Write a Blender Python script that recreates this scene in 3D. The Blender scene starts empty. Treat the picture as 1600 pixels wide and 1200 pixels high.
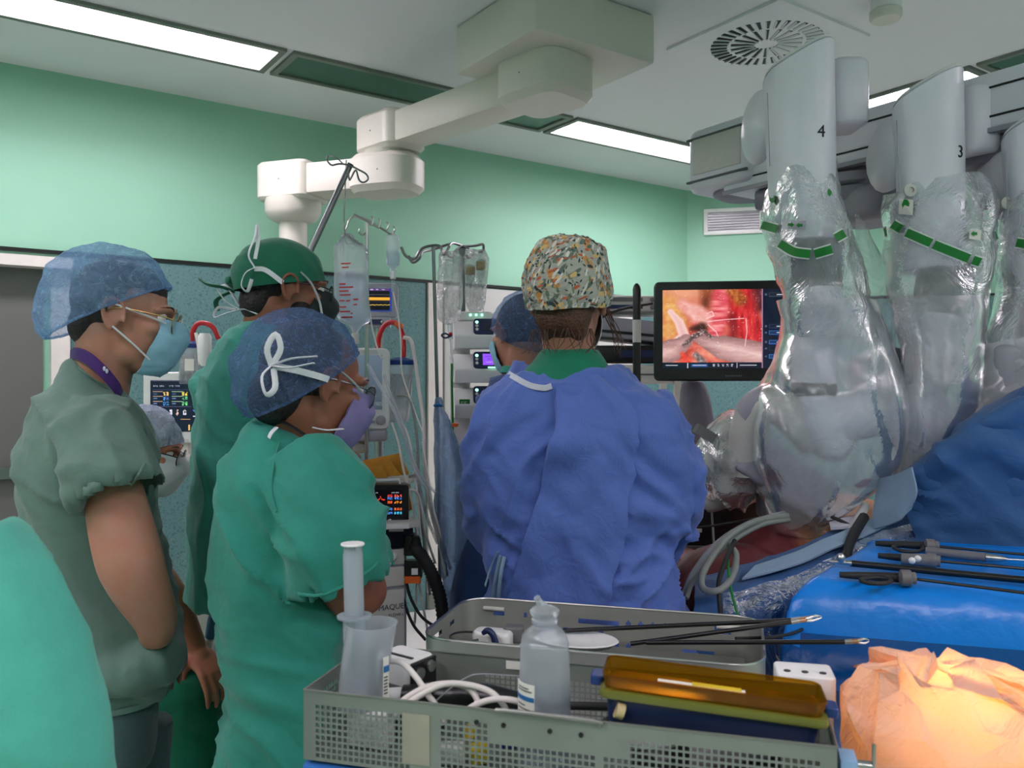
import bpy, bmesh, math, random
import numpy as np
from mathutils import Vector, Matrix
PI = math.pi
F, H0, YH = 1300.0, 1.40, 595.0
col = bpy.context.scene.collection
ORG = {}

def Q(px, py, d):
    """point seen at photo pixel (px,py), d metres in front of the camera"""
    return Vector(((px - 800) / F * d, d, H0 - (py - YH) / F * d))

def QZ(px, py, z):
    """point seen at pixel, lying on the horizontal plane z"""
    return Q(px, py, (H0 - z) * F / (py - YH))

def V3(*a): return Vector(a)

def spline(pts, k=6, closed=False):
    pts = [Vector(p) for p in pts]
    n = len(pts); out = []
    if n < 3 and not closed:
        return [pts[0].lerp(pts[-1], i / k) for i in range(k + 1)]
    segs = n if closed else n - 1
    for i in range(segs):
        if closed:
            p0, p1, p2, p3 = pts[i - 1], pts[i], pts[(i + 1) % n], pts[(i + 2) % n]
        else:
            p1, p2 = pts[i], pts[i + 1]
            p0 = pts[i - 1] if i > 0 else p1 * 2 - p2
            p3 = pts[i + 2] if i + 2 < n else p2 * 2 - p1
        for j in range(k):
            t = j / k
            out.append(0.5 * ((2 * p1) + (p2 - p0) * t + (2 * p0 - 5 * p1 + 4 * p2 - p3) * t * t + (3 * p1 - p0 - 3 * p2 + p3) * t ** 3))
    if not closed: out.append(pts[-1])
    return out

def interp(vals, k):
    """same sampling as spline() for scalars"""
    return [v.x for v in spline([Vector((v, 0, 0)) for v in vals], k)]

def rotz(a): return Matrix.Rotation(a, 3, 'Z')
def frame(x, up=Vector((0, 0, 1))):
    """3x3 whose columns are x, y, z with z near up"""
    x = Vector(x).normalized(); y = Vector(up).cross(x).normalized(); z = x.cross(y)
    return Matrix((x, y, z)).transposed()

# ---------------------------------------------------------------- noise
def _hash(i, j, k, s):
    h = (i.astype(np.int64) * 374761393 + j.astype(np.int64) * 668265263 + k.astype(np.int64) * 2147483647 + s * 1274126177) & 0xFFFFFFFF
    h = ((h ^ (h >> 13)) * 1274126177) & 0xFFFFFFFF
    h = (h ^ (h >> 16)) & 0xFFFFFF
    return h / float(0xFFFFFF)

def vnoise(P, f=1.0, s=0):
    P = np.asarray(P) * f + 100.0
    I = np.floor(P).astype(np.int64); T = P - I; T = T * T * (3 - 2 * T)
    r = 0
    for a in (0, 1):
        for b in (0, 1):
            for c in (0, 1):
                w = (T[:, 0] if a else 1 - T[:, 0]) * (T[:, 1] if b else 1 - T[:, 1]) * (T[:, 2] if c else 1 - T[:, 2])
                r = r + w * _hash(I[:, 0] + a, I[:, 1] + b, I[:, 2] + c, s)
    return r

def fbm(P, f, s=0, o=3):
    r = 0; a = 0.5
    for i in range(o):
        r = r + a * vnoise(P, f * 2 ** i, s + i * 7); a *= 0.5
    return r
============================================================
- **AIM OF THE EXERCISE**:
Take the material above from its first line through the line holding "return Matrix((x, y, z)).transposed()" and set it down exactly, without the pictures.

- **WRITTEN RESPONSE**:
Write a Blender Python script that recreates this scene in 3D. The Blender scene starts empty. Treat the picture as 1600 pixels wide and 1200 pixels high.
import bpy, bmesh, math, random
import numpy as np
from mathutils import Vector, Matrix
PI = math.pi
F, H0, YH = 1300.0, 1.40, 595.0
col = bpy.context.scene.collection
ORG = {}

def Q(px, py, d):
    """point seen at photo pixel (px,py), d metres in front of the camera"""
    return Vector(((px - 800) / F * d, d, H0 - (py - YH) / F * d))

def QZ(px, py, z):
    """point seen at pixel, lying on the horizontal plane z"""
    return Q(px, py, (H0 - z) * F / (py - YH))

def V3(*a): return Vector(a)

def spline(pts, k=6, closed=False):
    pts = [Vector(p) for p in pts]
    n = len(pts); out = []
    if n < 3 and not closed:
        return [pts[0].lerp(pts[-1], i / k) for i in range(k + 1)]
    segs = n if closed else n - 1
    for i in range(segs):
        if closed:
            p0, p1, p2, p3 = pts[i - 1], pts[i], pts[(i + 1) % n], pts[(i + 2) % n]
        else:
            p1, p2 = pts[i], pts[i + 1]
            p0 = pts[i - 1] if i > 0 else p1 * 2 - p2
            p3 = pts[i + 2] if i + 2 < n else p2 * 2 - p1
        for j in range(k):
            t = j / k
            out.append(0.5 * ((2 * p1) + (p2 - p0) * t + (2 * p0 - 5 * p1 + 4 * p2 - p3) * t * t + (3 * p1 - p0 - 3 * p2 + p3) * t ** 3))
    if not closed: out.append(pts[-1])
    return out

def interp(vals, k):
    """same sampling as spline() for scalars"""
    return [v.x for v in spline([Vector((v, 0, 0)) for v in vals], k)]

def rotz(a): return Matrix.Rotation(a, 3, 'Z')
def frame(x, up=Vector((0, 0, 1))):
    """3x3 whose columns are x, y, z with z near up"""
    x = Vector(x).normalized(); y = Vector(up).cross(x).normalized(); z = x.cross(y)
    return Matrix((x, y, z)).transposed()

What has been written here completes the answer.